Return every line below in which "This" appears.

☆ ☆ ☆ ☆

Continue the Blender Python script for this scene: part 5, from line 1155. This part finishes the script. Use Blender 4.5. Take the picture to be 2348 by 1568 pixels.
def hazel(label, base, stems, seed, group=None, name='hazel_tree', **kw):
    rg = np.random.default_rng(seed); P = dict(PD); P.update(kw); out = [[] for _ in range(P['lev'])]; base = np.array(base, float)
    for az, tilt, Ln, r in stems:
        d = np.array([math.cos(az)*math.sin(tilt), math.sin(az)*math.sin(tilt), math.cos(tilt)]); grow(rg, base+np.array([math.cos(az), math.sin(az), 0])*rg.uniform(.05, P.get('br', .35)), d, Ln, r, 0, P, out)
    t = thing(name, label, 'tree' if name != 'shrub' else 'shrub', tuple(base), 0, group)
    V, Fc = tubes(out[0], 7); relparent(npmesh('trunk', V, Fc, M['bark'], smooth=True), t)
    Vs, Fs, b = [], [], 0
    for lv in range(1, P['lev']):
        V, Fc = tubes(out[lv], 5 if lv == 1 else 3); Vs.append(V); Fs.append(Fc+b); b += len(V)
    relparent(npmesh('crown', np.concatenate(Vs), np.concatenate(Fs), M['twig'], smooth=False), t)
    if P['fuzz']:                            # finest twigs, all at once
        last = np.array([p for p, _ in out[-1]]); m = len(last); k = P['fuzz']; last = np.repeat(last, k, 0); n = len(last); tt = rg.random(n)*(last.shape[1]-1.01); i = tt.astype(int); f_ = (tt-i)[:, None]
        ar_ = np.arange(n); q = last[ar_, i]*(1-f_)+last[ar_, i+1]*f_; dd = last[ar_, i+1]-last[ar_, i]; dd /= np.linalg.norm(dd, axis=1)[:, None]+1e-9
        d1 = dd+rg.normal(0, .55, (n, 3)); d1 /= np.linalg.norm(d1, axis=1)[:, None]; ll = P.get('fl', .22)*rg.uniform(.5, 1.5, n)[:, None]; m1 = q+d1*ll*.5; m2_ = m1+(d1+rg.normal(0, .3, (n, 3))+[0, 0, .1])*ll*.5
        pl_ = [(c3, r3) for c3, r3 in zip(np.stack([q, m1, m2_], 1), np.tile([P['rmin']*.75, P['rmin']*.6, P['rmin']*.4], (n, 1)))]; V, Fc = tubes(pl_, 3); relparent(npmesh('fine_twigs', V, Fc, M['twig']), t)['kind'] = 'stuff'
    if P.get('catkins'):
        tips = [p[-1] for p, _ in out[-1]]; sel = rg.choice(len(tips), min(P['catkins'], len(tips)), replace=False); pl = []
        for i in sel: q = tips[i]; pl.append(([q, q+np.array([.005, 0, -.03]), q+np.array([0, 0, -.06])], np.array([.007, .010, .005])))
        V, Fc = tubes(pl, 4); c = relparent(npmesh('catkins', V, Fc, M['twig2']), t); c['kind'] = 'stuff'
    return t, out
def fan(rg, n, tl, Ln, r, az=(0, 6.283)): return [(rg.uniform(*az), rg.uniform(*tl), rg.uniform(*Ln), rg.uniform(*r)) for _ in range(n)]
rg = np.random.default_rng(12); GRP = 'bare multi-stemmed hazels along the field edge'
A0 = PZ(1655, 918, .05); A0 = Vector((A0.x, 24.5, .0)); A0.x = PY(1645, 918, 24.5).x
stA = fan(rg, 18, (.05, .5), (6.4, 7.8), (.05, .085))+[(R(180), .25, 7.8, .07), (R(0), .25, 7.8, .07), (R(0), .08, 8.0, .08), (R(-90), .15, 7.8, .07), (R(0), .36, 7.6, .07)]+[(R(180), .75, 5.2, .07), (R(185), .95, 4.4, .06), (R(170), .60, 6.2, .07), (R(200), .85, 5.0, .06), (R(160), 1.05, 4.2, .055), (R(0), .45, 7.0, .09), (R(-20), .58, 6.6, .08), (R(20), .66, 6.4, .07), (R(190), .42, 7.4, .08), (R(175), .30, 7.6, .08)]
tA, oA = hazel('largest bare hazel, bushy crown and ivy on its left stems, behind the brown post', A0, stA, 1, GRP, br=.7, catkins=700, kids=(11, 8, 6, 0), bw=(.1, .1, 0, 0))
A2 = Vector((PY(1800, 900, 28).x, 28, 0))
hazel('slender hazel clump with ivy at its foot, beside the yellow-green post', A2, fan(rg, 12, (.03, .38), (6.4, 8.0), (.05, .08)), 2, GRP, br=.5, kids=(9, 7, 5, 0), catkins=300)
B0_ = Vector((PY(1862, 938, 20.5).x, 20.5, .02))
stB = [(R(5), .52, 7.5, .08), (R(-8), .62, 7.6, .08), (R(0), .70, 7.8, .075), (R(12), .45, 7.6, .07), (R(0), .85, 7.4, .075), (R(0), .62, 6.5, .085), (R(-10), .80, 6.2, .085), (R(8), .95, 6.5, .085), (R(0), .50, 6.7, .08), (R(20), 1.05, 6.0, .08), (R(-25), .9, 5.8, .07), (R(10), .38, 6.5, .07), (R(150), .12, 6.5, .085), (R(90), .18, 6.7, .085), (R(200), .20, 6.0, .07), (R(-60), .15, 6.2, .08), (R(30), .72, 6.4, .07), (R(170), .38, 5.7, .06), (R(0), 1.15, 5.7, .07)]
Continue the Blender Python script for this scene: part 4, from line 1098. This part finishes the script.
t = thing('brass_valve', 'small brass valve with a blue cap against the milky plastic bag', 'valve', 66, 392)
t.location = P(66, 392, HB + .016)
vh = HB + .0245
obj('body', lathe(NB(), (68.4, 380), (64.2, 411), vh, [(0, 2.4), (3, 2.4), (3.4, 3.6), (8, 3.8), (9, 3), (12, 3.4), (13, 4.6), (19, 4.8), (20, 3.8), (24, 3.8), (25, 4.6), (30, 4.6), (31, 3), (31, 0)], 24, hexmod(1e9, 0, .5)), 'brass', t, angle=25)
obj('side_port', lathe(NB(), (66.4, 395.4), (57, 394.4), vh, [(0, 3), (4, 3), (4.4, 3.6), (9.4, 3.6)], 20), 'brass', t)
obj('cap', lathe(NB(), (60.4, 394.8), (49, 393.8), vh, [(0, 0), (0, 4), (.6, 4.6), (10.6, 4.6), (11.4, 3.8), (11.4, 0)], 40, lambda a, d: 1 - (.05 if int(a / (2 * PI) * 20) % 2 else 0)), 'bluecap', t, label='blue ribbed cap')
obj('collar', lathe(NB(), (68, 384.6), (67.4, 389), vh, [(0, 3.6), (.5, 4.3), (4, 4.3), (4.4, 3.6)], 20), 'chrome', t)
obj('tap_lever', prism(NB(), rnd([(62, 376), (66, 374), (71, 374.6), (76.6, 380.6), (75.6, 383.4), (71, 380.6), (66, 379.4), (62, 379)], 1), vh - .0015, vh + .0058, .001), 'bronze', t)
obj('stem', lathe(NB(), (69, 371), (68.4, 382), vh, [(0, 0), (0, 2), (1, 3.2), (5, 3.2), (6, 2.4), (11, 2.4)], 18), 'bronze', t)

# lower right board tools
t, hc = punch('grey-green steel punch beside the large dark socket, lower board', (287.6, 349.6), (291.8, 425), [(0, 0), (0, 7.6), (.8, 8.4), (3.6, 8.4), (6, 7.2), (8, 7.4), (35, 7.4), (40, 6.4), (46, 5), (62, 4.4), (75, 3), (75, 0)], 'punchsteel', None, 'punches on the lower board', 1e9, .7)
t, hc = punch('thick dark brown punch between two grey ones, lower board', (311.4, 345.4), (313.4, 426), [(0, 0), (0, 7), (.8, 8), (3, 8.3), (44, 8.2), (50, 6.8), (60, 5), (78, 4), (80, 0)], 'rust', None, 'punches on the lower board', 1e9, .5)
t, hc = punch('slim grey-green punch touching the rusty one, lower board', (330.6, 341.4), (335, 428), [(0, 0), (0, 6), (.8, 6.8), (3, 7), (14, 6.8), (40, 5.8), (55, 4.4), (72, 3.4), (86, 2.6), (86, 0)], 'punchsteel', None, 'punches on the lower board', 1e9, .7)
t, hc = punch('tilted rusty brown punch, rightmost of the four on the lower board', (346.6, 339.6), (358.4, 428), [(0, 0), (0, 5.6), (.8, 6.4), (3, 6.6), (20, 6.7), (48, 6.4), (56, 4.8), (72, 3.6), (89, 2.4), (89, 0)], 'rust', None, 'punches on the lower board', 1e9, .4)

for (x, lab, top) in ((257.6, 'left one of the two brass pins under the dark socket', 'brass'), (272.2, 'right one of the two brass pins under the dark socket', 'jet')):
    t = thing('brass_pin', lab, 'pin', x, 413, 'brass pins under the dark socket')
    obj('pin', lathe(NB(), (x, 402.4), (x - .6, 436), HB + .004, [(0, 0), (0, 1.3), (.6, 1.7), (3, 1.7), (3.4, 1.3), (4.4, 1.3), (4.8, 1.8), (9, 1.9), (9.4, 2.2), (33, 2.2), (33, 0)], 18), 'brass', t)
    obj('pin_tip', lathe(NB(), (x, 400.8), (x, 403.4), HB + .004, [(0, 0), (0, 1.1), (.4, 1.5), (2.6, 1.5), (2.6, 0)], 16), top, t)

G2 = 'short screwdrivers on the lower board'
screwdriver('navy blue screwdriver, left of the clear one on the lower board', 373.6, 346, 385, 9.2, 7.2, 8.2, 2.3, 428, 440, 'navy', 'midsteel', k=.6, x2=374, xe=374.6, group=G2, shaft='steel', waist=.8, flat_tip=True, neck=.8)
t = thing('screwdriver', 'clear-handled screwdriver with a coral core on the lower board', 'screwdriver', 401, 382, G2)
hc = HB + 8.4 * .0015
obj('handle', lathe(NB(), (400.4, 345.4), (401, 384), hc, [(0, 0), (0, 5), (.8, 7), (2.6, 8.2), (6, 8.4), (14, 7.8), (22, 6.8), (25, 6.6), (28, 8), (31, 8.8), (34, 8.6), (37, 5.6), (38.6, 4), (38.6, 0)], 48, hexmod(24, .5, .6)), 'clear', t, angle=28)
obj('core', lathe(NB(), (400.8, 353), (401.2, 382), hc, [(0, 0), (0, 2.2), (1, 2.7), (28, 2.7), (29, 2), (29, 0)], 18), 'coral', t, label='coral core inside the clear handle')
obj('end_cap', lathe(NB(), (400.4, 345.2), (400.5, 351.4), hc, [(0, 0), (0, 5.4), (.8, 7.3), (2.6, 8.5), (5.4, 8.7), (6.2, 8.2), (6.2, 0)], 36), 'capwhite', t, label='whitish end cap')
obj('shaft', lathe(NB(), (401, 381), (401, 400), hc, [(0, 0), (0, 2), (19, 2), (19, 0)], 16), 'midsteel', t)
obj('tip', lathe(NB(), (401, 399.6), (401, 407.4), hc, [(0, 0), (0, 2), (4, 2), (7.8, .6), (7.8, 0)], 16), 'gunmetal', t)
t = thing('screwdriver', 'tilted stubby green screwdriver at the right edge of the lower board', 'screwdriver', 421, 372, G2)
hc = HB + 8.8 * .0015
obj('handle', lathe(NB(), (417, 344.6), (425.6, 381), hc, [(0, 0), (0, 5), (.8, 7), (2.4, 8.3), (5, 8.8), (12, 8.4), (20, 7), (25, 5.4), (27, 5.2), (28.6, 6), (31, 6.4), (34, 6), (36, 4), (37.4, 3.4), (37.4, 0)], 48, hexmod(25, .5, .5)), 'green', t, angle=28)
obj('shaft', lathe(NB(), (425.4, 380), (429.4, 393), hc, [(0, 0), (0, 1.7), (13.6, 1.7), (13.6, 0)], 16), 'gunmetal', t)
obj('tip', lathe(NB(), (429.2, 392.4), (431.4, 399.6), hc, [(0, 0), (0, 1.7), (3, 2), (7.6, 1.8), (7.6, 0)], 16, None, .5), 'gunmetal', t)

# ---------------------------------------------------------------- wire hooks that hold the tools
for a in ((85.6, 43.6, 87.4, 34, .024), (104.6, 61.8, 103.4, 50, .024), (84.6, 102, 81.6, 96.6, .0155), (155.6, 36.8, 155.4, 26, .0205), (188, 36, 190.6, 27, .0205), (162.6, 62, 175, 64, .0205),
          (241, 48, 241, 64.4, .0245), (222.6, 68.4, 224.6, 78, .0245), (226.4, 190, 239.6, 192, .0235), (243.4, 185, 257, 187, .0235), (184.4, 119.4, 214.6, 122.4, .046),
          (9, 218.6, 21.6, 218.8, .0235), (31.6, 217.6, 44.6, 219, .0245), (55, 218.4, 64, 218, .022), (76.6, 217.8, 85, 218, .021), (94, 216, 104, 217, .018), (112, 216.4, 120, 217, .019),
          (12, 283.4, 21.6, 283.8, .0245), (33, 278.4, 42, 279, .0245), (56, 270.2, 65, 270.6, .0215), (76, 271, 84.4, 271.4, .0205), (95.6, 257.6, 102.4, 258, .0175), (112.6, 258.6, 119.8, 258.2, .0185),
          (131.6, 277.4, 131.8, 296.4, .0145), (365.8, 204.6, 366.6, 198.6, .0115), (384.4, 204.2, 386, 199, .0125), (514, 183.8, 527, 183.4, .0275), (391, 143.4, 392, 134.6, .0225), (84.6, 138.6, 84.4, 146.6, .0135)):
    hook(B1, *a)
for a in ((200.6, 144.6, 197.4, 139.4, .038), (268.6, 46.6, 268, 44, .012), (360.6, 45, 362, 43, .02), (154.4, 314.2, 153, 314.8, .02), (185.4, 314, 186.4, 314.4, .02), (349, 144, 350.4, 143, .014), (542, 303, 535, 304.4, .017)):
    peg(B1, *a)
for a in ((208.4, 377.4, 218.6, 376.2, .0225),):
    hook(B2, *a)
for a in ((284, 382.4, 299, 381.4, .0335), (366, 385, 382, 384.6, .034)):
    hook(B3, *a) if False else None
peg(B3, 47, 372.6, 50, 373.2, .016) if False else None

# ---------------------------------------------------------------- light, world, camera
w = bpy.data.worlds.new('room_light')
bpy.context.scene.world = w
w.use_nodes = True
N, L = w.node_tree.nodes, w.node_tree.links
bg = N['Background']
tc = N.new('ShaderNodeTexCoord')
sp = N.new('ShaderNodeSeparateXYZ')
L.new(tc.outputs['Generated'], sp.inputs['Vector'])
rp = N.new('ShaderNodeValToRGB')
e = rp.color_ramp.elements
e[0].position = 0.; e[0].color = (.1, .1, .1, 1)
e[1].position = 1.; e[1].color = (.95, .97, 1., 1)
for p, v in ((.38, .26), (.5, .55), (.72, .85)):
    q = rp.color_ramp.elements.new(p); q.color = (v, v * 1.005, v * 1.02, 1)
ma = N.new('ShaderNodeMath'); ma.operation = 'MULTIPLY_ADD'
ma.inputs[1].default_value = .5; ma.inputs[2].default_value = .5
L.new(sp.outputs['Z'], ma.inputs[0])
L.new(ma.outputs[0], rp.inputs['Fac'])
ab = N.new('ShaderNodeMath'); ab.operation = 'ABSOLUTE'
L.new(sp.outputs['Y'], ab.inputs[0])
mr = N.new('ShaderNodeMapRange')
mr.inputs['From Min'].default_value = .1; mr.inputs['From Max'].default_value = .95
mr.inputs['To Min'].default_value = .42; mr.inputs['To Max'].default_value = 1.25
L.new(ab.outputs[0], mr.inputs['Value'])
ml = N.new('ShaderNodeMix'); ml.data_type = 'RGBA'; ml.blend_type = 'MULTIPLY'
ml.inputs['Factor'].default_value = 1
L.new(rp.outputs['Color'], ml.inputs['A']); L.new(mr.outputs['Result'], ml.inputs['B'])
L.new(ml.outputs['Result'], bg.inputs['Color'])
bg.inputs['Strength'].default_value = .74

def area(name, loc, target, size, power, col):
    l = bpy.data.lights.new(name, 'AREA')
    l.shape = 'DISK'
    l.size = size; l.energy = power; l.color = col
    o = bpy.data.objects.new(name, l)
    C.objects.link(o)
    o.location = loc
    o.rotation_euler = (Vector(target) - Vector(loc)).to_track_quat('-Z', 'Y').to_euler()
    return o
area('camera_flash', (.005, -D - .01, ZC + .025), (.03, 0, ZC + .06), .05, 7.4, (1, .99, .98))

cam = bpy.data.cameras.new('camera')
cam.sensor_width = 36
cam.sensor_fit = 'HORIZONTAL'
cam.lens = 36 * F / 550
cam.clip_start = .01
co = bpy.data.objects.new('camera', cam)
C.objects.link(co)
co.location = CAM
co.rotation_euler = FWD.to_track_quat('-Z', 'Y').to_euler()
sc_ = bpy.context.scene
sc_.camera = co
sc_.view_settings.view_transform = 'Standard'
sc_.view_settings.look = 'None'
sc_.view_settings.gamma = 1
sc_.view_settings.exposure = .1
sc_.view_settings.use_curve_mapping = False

☆ ☆ ☆ ☆

◆ RESULT BELOW ◆
Continue the Blender Python script for this scene: part 5, from line 1155. This part finishes the script. Use Blender 4.5. Take the picture to be 2348 by 1568 pixels.
Continue the Blender Python script for this scene: part 4, from line 1098. This part finishes the script.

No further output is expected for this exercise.